The `pH` of `0.02 M NH_(4)Cl (aq) (pK_(b)=4.73)` is equal to

To find the pH of a 0.02 M solution of NH₄Cl, we need to consider the hydrolysis of the salt. NH₄Cl is formed from the weak base NH₃ (ammonia) and the strong acid HCl (hydrochloric acid). The hydrolysis of NH₄Cl in water will produce NH₄⁺ ions, which can donate protons (H⁺) to the solution, making it acidic. ### Step-by-Step Solution: 1. **Identify the components**: NH₄Cl is a salt derived from a weak base (NH₃) and a strong acid (HCl).
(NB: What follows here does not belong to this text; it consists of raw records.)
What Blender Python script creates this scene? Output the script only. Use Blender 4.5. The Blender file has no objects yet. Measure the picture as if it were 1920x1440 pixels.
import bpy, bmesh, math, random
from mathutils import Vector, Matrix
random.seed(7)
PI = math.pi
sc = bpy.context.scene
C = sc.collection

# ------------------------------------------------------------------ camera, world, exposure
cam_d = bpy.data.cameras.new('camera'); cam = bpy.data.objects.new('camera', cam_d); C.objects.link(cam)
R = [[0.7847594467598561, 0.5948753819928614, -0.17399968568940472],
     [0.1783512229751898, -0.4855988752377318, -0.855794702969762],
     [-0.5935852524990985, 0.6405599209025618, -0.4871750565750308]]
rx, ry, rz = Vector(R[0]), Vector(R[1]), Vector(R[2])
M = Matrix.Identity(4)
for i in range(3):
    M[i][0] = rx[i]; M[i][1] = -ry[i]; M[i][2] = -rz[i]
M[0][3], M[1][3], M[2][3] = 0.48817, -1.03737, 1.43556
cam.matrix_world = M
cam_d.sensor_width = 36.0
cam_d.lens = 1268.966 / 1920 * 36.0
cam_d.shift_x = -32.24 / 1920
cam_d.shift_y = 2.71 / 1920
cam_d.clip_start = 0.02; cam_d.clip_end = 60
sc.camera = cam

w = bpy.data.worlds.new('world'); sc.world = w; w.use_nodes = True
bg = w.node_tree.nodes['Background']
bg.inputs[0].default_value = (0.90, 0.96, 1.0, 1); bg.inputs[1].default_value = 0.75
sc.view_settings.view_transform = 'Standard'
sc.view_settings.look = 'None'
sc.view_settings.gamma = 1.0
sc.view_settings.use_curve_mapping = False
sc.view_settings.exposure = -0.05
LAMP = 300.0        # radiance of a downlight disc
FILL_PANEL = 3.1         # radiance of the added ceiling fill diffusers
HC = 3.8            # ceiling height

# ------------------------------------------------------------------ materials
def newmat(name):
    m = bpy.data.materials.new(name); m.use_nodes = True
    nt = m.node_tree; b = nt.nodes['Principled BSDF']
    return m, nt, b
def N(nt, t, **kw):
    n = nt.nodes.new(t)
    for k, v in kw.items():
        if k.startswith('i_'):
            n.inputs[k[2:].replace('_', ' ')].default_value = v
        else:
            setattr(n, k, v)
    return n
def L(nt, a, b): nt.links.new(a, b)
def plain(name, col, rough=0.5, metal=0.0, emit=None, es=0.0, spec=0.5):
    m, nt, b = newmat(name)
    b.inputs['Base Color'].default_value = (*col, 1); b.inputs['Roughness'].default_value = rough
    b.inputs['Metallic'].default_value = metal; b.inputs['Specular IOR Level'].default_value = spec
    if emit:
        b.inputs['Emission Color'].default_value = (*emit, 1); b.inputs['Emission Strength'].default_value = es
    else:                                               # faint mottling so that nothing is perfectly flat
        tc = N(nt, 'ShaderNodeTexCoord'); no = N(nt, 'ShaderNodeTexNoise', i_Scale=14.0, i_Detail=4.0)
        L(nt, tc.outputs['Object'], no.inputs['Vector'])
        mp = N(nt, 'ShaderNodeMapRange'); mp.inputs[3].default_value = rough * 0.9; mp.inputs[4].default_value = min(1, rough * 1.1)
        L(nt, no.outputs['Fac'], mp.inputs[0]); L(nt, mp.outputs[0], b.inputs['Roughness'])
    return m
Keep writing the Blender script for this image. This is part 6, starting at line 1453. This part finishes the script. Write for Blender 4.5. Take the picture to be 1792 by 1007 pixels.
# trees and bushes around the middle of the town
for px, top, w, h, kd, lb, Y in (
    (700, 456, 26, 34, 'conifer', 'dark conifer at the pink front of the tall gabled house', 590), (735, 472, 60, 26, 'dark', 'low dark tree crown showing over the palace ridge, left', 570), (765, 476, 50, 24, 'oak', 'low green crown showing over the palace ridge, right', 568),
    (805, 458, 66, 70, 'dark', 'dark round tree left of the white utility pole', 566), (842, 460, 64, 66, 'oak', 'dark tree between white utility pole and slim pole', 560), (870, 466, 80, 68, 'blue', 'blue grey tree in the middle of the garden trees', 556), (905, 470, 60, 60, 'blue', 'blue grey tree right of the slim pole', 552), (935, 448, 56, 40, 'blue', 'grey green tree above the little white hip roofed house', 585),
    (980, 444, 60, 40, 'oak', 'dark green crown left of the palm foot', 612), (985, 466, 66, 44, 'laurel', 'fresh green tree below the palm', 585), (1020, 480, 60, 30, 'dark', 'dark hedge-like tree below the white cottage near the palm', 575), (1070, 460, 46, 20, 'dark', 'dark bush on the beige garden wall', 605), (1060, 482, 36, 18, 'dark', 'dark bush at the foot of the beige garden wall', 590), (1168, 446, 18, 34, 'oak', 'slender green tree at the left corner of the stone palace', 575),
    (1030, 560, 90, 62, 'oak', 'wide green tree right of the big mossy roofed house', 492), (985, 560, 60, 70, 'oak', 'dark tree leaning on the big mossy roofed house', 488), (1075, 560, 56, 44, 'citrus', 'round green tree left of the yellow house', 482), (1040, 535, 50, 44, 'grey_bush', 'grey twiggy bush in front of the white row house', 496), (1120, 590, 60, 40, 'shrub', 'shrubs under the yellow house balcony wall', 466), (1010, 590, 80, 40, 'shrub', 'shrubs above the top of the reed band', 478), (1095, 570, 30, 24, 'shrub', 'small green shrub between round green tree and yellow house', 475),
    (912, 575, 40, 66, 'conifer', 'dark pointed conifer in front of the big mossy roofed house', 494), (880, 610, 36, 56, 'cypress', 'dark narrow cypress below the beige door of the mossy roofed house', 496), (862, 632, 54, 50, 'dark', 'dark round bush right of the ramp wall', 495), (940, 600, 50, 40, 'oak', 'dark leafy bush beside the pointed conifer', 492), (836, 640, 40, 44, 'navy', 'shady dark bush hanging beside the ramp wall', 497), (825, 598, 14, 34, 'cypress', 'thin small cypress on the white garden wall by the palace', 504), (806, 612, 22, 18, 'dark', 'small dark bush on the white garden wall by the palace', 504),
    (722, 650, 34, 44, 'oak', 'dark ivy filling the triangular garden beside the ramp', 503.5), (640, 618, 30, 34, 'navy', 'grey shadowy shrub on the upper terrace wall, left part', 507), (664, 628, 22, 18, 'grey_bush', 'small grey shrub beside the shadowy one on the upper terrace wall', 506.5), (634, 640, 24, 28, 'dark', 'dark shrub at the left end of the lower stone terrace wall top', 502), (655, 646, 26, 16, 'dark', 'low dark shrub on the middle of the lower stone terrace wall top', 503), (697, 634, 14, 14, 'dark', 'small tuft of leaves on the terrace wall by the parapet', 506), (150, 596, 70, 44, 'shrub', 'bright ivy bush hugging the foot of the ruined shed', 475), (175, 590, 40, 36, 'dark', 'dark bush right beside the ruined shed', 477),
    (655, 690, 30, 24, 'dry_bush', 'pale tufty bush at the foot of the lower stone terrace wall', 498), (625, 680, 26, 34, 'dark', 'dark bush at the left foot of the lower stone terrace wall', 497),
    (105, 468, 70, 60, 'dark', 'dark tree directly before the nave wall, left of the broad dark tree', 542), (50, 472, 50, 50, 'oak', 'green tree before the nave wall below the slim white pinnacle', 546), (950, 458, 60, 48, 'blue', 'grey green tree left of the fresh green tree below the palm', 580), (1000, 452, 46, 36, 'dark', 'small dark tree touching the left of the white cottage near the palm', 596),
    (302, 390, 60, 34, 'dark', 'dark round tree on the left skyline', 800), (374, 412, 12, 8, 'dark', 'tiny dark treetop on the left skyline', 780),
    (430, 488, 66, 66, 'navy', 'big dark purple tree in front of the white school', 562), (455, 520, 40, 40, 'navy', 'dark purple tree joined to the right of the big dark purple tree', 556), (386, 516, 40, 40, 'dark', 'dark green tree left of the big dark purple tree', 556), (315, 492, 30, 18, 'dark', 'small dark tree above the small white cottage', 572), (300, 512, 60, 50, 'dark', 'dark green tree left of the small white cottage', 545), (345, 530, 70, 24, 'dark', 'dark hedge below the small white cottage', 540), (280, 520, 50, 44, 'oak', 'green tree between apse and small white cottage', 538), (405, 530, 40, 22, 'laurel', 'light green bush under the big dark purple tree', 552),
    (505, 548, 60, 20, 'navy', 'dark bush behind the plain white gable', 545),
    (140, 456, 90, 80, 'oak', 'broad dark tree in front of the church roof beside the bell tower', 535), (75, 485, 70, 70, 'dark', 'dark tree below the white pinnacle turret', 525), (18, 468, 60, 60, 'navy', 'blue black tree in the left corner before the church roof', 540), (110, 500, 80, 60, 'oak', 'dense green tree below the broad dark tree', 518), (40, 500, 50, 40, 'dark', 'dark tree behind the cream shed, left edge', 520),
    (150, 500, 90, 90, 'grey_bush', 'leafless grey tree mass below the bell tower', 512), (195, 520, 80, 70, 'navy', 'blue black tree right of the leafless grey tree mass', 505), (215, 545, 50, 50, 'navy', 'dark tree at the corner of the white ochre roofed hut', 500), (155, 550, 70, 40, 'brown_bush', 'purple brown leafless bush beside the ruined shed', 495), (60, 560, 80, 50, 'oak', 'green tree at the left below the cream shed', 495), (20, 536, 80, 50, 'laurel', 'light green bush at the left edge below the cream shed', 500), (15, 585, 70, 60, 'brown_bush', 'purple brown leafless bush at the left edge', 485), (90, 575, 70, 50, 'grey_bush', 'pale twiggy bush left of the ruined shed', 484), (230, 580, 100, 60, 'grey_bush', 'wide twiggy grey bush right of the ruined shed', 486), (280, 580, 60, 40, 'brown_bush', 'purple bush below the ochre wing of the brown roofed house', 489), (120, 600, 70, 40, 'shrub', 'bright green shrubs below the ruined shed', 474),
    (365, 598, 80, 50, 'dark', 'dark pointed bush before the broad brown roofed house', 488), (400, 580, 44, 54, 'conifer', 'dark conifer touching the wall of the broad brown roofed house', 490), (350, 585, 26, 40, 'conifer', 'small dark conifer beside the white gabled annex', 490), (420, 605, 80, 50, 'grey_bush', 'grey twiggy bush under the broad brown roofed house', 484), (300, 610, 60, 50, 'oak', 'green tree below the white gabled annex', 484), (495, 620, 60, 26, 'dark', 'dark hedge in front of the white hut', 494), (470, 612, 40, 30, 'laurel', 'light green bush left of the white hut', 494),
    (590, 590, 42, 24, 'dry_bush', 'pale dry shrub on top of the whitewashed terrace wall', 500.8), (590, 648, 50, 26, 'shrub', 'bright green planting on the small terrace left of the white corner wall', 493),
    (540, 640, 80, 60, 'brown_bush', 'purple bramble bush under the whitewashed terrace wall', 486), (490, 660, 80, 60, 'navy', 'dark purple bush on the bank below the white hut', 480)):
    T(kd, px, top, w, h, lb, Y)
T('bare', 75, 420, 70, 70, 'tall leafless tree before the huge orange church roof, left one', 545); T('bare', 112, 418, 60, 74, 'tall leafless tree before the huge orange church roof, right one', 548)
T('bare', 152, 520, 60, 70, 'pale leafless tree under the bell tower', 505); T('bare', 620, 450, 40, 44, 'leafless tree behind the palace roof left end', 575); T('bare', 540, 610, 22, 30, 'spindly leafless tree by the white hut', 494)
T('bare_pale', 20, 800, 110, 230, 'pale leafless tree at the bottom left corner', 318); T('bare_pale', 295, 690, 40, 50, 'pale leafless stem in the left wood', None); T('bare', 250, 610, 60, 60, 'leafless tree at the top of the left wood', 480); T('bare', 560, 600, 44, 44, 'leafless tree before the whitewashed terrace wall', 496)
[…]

This means that the solution will be acidic. 2. **Determine the pKₐ of NH₄⁺**: The relationship between pKₐ and pKₑ is given by: \[ pK_a + pK_b = pK_w \] where \( pK_w \) is 14 at 25°C. Given \( pK_b \) of NH₃ is 4.73, we can find \( pK_a \): \[ pK_a = pK_w - pK_b = 14 - 4.73 = 9.27 \] 3. **Calculate the concentration of NH₄⁺**: The concentration of NH₄⁺ in the solution is equal to the concentration of NH₄Cl, which is 0.02 M. 4. **Set up the hydrolysis equilibrium**: The hydrolysis of NH₄⁺ can be represented as: \[ NH₄^+ + H₂O \rightleftharpoons NH₃ + H₃O^+ \] The equilibrium constant \( K_a \) for this reaction can be expressed as: \[ K_a = \frac{[NH₃][H₃O^+]}{[NH₄^+]} \] Since we are starting with 0.02 M NH₄⁺ and assuming \( x \) is the amount that dissociates: \[ [NH₄^+] = 0.02 - x \approx 0.02 \quad (\text{since } x \text{ is small}) \] \[ [NH₃] = x \quad \text{and} \quad [H₃O^+] = x \] 5. **Substituting into the Ka expression**: The \( K_a \) can be calculated using: \[ K_a = 10^{-pK_a} = 10^{-9.27} \approx 5.37 \times 10^{-10} \] Substituting into the equilibrium expression: \[ 5.37 \times 10^{-10} = \frac{x^2}{0.02} \] 6. **Solving for x**: Rearranging gives: \[ x^2 = 5.37 \times 10^{-10} \times 0.02 = 1.074 \times 10^{-11} \] \[ x = \sqrt{1.074 \times 10^{-11}} \approx 1.037 \times 10^{-6} \] 7. **Calculating pH**: Since \( [H₃O^+] = x \), we can find the pH: \[ pH = -\log[H₃O^+] = -\log(1.037 \times 10^{-6}) \approx 5.98 \] ### Final Answer: The pH of the 0.02 M NH₄Cl solution is approximately **5.98**.